IF YOU THROW AN EGG AT A MOUSETRAP IT BREAKS BUT STILL ESCAPES [ ITERATION II]
2024
IF YOU THROW AN EGG AT A MOUSE TRAP IT BREAKS BUT STILL ESCAPES [ITERATION II] is a piece I developed with Keke Zhang for two performers exploring what it means to escape. Using the same pieces of wall that I extracted from my old studio from IF YOU THROW AN EGG AT A MOUSE TRAP IT BREAKS BUT STILL ESCAPES [ITERATION I], material remains are propped up using metal studs to create a makeshift wall. Performers interact with this wall-like object, which transforms into various forms: from a mask, to a window, a ping pong net and vehicle. Through movement performers play and explore formal permutations as methods of liberation. For the hole that can be vacant or violent, it also can become an opening or a doorway, an imaginative landscape, or reclamation.
Performed at SK Gallery in New York City.
If You Throw An Egg At A Mouse Trap [ITERATION II] A TRAILER
(see below for full performance)
If You Throw An Egg At A Mouse Trap (Ring for Artist Statement) in Two Parts [ITERATION I]
2023
PART 1
a video reenactment of a performance from Columbia University School of the Arts Open studios event.

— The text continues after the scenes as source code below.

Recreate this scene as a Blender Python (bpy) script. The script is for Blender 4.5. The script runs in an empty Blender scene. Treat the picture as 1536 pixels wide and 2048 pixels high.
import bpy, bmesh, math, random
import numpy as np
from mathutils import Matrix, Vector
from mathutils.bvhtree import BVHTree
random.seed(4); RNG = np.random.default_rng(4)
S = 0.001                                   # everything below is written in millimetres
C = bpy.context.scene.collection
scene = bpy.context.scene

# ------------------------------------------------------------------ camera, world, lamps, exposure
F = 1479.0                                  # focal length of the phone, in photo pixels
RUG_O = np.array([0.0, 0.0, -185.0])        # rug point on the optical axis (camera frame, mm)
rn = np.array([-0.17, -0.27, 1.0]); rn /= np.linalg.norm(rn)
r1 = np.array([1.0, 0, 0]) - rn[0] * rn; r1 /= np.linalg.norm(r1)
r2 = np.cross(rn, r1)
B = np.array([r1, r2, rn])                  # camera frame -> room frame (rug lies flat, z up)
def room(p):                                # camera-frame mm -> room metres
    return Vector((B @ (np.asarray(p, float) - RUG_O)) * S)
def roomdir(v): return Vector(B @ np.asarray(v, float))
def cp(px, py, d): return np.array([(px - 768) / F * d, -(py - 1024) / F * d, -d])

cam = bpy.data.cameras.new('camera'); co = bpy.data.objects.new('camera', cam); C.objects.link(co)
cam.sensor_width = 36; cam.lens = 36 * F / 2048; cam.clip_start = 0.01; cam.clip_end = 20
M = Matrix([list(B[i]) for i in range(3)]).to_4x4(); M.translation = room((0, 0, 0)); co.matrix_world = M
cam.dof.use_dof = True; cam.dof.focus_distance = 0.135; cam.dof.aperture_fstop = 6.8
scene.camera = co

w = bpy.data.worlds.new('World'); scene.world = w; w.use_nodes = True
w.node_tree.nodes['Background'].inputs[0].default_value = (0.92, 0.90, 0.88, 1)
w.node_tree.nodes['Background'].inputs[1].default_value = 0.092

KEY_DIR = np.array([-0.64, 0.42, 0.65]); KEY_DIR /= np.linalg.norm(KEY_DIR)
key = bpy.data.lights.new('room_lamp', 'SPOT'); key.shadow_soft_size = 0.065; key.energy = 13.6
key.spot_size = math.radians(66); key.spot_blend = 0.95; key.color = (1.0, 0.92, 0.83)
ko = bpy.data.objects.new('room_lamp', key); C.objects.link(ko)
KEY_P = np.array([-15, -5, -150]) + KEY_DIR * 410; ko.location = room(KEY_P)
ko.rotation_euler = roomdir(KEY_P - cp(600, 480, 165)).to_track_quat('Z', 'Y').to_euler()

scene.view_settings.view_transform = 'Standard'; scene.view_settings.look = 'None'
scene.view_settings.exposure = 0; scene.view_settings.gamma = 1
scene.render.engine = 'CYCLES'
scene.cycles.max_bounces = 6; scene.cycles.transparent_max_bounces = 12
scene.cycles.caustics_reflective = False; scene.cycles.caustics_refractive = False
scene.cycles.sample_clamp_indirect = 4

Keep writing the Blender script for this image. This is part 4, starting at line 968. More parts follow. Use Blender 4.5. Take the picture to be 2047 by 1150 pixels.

Whenever a visitor rings a call bell, the I begin this 2:30 performance, traveling through the space of the studio activating sculptural objects, props, and costumes. Performed 30 times over the span of approximately three hours, the space of the artist’s studio accumulates various remnants, marks, and smells from the actions performed.
PART 2
After the performance I cleared the remains that gathered on the floor beneath. A gelatinous puddle resting on top of the many years of gray floor paint accumulated over generations of studio occupancy. The combined yellow and white blended into one smashed pile, growing with smell. Not yet the stink of rot, but a fresh, raw, bodily, smell.
Beneath the floors and walls of this building lie the substructure of what used to be a nuclear testing facility of the Manhattan Project - then turned dairy pasteurizing plant, turned ivy league art studio. Painted white, covered gray, I consider the term “neutral space”. Costumed in the gray Columbia sweatshirt once worn by my father during his circuit at Columbia’s dental school, I tore into the surface of the wall with tools powered by the electricity of the same. What is revealed is not sheetrock, but plywood - a facing or mask covering the brick structural wall beneath it.I now live with what art critics call a tempura painting, and it’s companion shadow hole in my studio.
A sterile and hollow space left exposed. Around it bits of shell mixed with sand and other studio detritus blanketing the floor, and unwashed, splashed egg on opposing walls. Yellow yolk peeling away white paint as it dries.